Shrinking Takeover Premiums Show Bearish Case in U.S. Stocks

BloombergBusiness

After climbing 1.5 percent in 2015, the S&P 500 is valued at 18.7 times annual profits, compared with 16.6 over the past 10 years. Price-earnings ratios for S&P 500 companies have expanded by almost 70 percent during the bull market that started in 2009, while valuations tied to sales are the highest since just after the dot-com bubble burst in 2000.

S&P 500 E-mini futures expiring next month slipped 0.2 percent at 10:16 a.m. in London.

Typically when a deal is announced, few stocks go straight to their takeover price, reflecting everything from regulatory concerns to skepticism about financing. But shares of companies being taken over are also posting smaller gains as the offering prices tend to shrink when shares are already high. The average takeover premium this year is 28 percent, the smallest since 2007, when it was 23 percent. The highest spread in the past decade was an average of 41 percent, reached in 2009.

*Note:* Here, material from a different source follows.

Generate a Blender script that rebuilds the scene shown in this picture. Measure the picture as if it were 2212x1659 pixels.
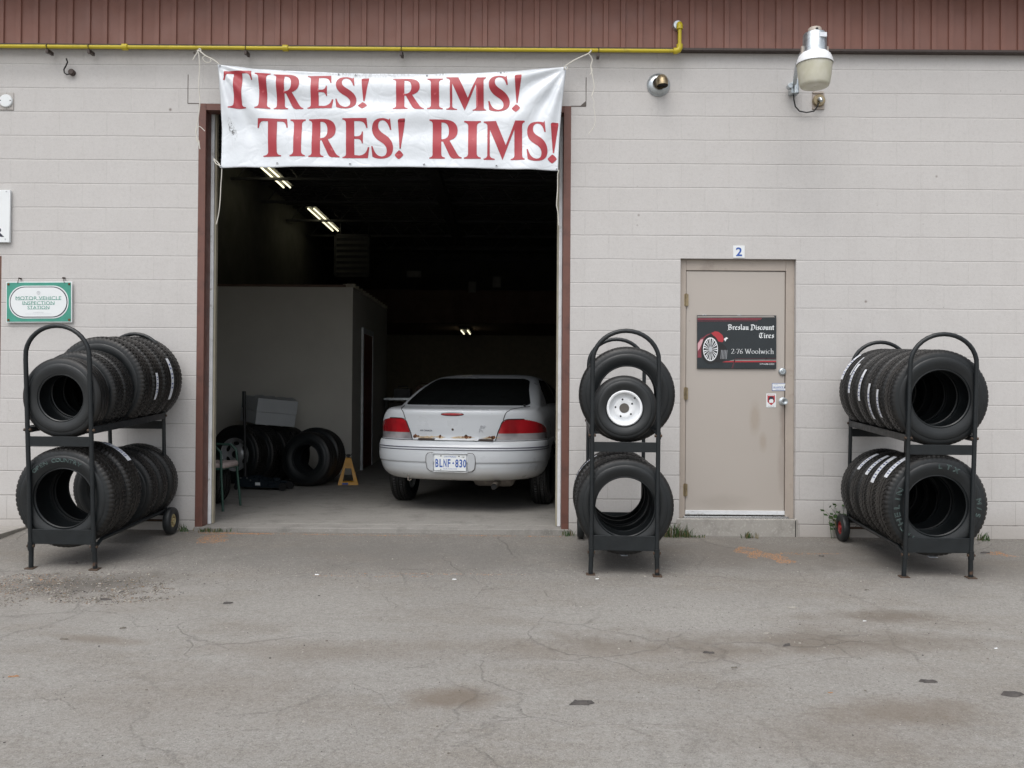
import bpy, bmesh, math, random
from mathutils import Matrix, Vector, noise
R = math.radians
sc = bpy.context.scene
for o in list(bpy.data.objects): bpy.data.objects.remove(o)
COL = sc.collection

# ------------------------------------------------------------------ camera
CAMY, CAMZ, FPX, UC, VC = -7.45, 1.19, 1900.0, 1106.0, 829.5
PITCH, ROLL = R(0.47), R(0.40)
cd = bpy.data.cameras.new('camera'); cam = bpy.data.objects.new('camera', cd); COL.objects.link(cam)
cd.sensor_width = 36; cd.lens = FPX / 2212 * 36; cd.clip_start = .05; cd.clip_end = 2000
cam.matrix_world = Matrix.Translation((0, CAMY, CAMZ)) @ (Matrix.Rotation(R(90) + PITCH, 4, 'X') @ Matrix.Rotation(ROLL, 4, 'Z'))
sc.camera = cam
CM = cam.matrix_world.to_3x3()
def P(u, v, Y=0.0):
    """world point on the vertical plane y=Y seen at photo coordinate (u,v) (photo 2212 wide)"""
    d = CM @ Vector(((u - UC) / FPX, -(v - VC) / FPX, -1))
    k = (Y - CAMY) / d.y
    return Vector((0, CAMY, CAMZ)) + d * k

# ------------------------------------------------------------------ world, sun, exposure
w = bpy.data.worlds.new('World'); sc.world = w; w.use_nodes = True
nt = w.node_tree; nt.nodes.clear()
sky = nt.nodes.new('ShaderNodeTexSky'); sky.sky_type = 'NISHITA'; sky.sun_disc = False
SUN_EL, SUN_AZ = R(60), R(200)
sky.sun_elevation = SUN_EL; sky.sun_rotation = SUN_AZ; sky.altitude = 0; sky.air_density = 1.0; sky.dust_density = 3.0; sky.ozone_density = 1.0
hs = nt.nodes.new('ShaderNodeHueSaturation'); hs.inputs['Saturation'].default_value = .28
bg = nt.nodes.new('ShaderNodeBackground'); bg.inputs[1].default_value = 0.13
wo = nt.nodes.new('ShaderNodeOutputWorld')
nt.links.new(sky.outputs[0], hs.inputs['Color']); nt.links.new(hs.outputs[0], bg.inputs[0]); nt.links.new(bg.outputs[0], wo.inputs[0])
sd = bpy.data.lights.new('sun', 'SUN'); sd.energy = 0.9; sd.angle = R(60); sd.color = (1, .97, .93)
sun = bpy.data.objects.new('sun', sd); COL.objects.link(sun)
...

“In the past 12 to 18 months M&A has really ramped up, so then it becomes a question of whether the acquirers are being as aggressive and setting high acquisition prices,” Kevin Mahn, president of Parsippany, New Jersey-based Hennion & Walsh Asset Management Inc., said in a phone interview. “The market is fairly valued or somewhat overvalued. They don’t have to be quite as aggressive so the prices don’t have to be as high.”